Can’t believe we’re at the end of this phase of the journey. It is a very short phase but it has been quite intense. My body has just begun to get somewhat acclimatized to the below zero temperature and Eastern Standard time and it’s hard to imagine that I’ll be headed to Hong Kong to meet Danny Yung from Zuni Icosahedron to continue onto meeting another mentor under the Substation’s Directors’ Lab program.

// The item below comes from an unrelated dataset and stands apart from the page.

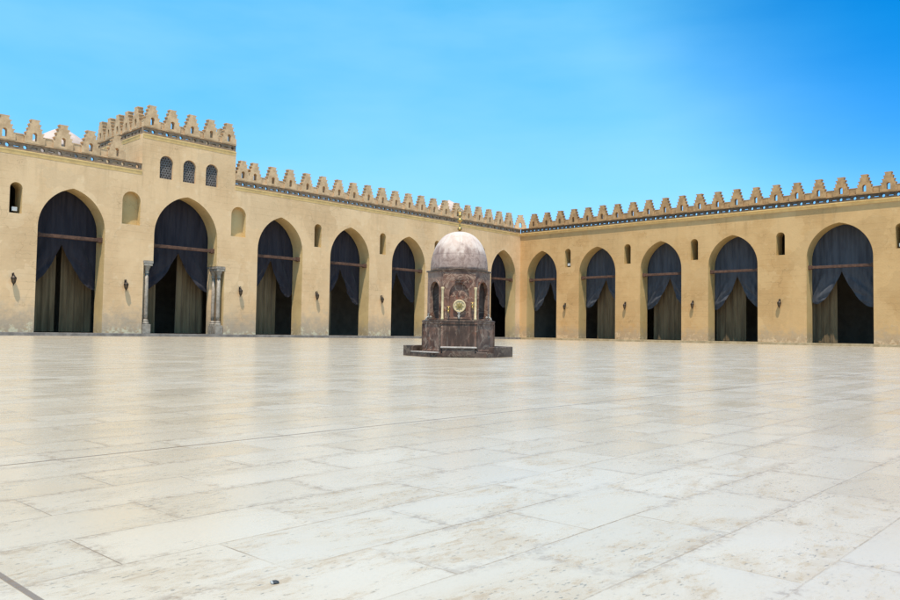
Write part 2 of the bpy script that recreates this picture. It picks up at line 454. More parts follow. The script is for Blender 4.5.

For me, this project has been defined by collaboration. I thought I knew what it meant, I have been guilty of using the word cheaply in the past. I now anticipate it is a process that requires constant clarification and experimentation. Collaboration is deliberate and I have found that every collaborative process has different dynamics that requires learning and sorting through regardless of experience and familiarity with the collaborators. I posted previously on Anne Bogart’s thoughts about collaboration, that the relationship between a director and a collaborating actor doesn’t have to be unilateral. I concur that isn’t about agreement. It can be, but as an actor I thrive on the dialogue with my director. I’ve been often chided for concerning too much, as an actor, with matters more suited for a director’s worry. I agree. The actor is best in the present moment. And since looking closer at the director’s craft, I’ve begun consciously compartmentalizing the two practices. The oxymoron is true: you don’t know what you don’t know.
In this process, I asked a lot of questions. Sometimes as an actor, I might not have a clue how to tackle what the director asks, or the director is unable to communicate. Clarification is not synonymous with getting an answer. I’m learning to ask better questions in my practice.
The showing tonight went well on most accounts. Many Singaporeans living in New York showed up, friends of the Singaporean directors mostly. It was good to have practitioners who asked good questions. For now, we’re going to put the project into incubation mode, it will return next year April. Stay tuned.
Now off to Hong Kong! I have a flight to catch.